Brief »
In the records that follow, show each line where the word "pixels" is present.

### Input rows

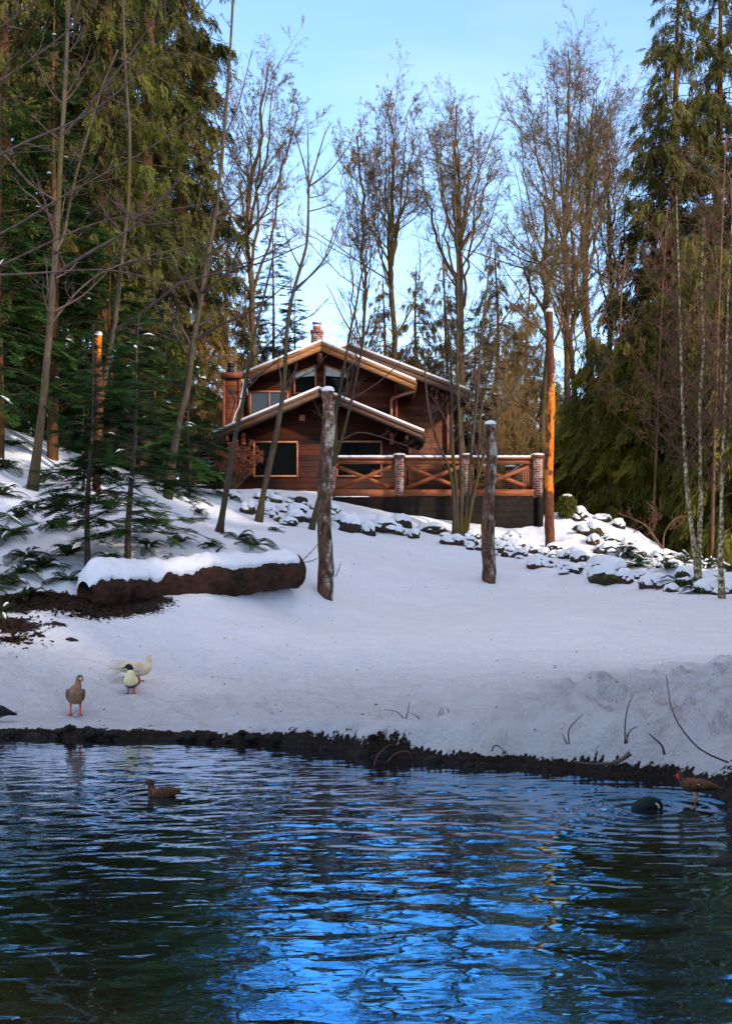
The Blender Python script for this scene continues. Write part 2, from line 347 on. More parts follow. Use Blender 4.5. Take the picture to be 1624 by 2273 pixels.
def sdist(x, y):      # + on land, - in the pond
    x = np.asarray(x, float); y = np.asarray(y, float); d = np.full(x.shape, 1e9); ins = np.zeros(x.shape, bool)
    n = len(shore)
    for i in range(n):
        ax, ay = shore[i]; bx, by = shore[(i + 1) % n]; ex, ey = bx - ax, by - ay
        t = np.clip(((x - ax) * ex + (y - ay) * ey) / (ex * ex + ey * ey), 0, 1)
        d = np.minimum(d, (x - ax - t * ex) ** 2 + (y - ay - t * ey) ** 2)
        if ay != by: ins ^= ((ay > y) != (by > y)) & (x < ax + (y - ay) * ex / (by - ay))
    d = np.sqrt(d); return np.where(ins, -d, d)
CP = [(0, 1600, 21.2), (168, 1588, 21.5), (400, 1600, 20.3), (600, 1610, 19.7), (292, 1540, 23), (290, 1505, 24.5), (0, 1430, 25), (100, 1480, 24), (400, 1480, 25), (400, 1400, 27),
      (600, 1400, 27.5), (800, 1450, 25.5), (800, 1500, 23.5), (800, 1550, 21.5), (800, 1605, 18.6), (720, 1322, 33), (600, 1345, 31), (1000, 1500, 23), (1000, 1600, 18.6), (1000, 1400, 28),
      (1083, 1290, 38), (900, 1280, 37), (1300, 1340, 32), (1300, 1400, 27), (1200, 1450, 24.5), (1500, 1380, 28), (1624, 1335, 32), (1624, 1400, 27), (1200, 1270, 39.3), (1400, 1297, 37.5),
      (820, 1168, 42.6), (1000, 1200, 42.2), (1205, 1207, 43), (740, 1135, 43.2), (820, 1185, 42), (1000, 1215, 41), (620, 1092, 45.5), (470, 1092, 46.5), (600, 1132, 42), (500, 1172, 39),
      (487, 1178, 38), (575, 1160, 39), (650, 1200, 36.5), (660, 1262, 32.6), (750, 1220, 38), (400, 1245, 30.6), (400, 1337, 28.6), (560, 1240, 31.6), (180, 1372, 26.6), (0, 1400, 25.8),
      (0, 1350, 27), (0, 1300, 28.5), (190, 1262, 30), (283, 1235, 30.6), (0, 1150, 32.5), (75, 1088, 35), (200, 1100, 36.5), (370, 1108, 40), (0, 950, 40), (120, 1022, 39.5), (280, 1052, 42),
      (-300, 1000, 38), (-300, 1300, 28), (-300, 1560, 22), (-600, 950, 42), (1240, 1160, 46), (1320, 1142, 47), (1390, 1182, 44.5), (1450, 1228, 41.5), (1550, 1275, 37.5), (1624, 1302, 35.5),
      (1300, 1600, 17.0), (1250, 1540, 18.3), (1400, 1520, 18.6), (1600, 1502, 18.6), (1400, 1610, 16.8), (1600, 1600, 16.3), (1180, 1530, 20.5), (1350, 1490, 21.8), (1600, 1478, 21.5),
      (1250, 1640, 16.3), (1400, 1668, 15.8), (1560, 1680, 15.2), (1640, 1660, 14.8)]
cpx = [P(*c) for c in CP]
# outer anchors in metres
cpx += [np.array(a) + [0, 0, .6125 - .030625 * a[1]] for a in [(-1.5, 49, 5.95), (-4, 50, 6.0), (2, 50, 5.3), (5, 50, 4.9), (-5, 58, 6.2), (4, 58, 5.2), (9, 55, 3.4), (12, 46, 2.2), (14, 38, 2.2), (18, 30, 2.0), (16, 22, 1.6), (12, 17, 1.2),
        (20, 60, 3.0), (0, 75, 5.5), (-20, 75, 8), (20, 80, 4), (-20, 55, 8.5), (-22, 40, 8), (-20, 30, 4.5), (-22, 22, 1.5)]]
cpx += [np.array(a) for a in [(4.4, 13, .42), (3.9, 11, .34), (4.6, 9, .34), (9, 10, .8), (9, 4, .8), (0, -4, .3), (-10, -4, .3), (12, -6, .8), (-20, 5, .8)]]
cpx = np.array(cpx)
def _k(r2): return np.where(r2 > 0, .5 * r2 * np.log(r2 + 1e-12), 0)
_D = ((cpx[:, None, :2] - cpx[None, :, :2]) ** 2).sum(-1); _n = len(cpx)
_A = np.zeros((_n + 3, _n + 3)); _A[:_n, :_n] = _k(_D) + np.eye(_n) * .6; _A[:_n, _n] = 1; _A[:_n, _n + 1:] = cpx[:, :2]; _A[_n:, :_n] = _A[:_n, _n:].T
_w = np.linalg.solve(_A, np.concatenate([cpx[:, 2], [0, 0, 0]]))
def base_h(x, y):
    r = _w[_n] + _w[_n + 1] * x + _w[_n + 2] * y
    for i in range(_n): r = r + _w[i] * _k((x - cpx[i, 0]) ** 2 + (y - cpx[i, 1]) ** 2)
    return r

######
### Input rows

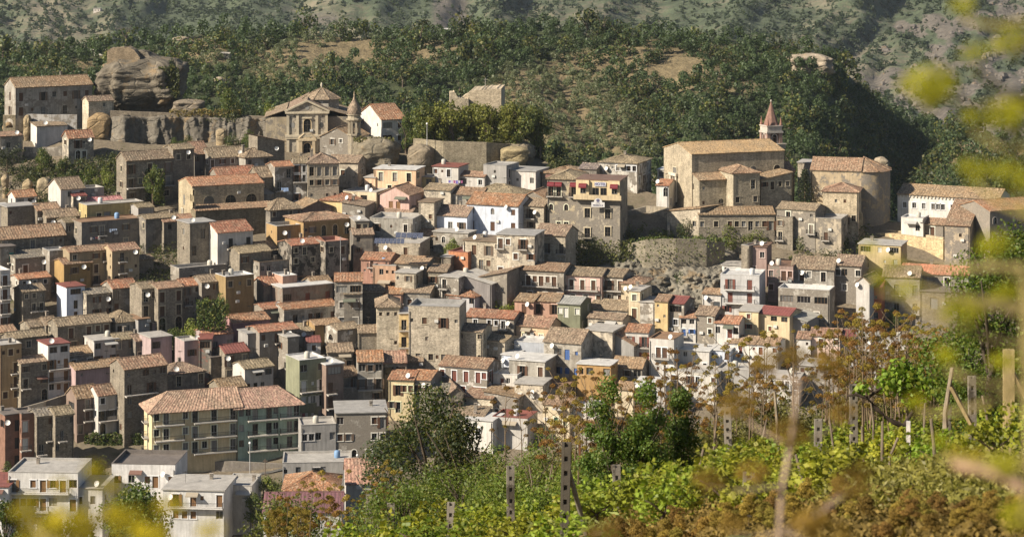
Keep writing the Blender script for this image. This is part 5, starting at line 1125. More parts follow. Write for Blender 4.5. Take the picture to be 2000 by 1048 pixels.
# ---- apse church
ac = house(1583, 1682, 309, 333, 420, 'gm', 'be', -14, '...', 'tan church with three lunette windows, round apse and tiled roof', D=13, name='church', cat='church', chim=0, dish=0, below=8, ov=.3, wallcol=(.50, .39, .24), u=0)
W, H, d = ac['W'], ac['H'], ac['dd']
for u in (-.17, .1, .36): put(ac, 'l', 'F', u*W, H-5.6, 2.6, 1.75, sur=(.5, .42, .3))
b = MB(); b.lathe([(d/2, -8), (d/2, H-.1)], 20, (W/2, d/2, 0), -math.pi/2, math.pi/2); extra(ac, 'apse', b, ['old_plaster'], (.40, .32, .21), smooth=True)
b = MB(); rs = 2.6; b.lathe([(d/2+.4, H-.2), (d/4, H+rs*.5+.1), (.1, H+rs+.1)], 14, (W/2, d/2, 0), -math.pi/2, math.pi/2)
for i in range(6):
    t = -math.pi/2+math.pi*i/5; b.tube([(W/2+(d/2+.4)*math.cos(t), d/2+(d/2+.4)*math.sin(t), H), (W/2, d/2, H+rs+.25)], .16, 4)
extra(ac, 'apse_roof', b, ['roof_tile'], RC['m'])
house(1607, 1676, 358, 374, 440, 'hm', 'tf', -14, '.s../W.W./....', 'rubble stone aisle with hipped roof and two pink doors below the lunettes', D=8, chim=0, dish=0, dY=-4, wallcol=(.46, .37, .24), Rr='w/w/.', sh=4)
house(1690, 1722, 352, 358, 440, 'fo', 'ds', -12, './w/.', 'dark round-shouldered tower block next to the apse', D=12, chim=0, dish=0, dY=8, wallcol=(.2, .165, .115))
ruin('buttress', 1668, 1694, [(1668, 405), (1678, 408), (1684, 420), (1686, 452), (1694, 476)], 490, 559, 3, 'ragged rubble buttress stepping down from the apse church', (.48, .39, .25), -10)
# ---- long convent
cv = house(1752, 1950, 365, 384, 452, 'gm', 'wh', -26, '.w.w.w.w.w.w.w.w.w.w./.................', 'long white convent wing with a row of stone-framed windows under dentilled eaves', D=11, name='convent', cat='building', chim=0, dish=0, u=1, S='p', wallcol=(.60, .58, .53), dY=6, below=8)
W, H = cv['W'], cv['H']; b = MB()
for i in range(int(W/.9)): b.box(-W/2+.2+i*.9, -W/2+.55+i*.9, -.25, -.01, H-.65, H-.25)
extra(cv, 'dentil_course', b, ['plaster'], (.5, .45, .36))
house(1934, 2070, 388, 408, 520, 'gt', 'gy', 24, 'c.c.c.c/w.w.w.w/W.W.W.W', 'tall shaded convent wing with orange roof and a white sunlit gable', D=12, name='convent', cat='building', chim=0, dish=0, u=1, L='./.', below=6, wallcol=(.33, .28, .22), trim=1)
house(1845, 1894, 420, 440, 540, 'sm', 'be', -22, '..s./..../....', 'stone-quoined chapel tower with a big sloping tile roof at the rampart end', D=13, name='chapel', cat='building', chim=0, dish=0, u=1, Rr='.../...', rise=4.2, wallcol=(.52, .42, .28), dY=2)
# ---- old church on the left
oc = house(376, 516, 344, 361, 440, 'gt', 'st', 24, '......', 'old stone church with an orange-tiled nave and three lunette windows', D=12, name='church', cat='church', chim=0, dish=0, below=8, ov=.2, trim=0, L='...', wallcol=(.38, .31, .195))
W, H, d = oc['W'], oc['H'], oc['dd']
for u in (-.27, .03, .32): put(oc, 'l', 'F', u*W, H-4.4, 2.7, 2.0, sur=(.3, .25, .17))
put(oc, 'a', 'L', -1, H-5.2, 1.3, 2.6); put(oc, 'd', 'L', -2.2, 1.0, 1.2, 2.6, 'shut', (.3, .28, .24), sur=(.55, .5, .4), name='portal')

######

Answer to the task »
The Blender Python script for this scene continues. Write part 2, from line 347 on. More parts follow. Use Blender 4.5. Take the picture to be 1624 by 2273 pixels.
Keep writing the Blender script for this image. This is part 5, starting at line 1125. More parts follow. Write for Blender 4.5. Take the picture to be 2000 by 1048 pixels.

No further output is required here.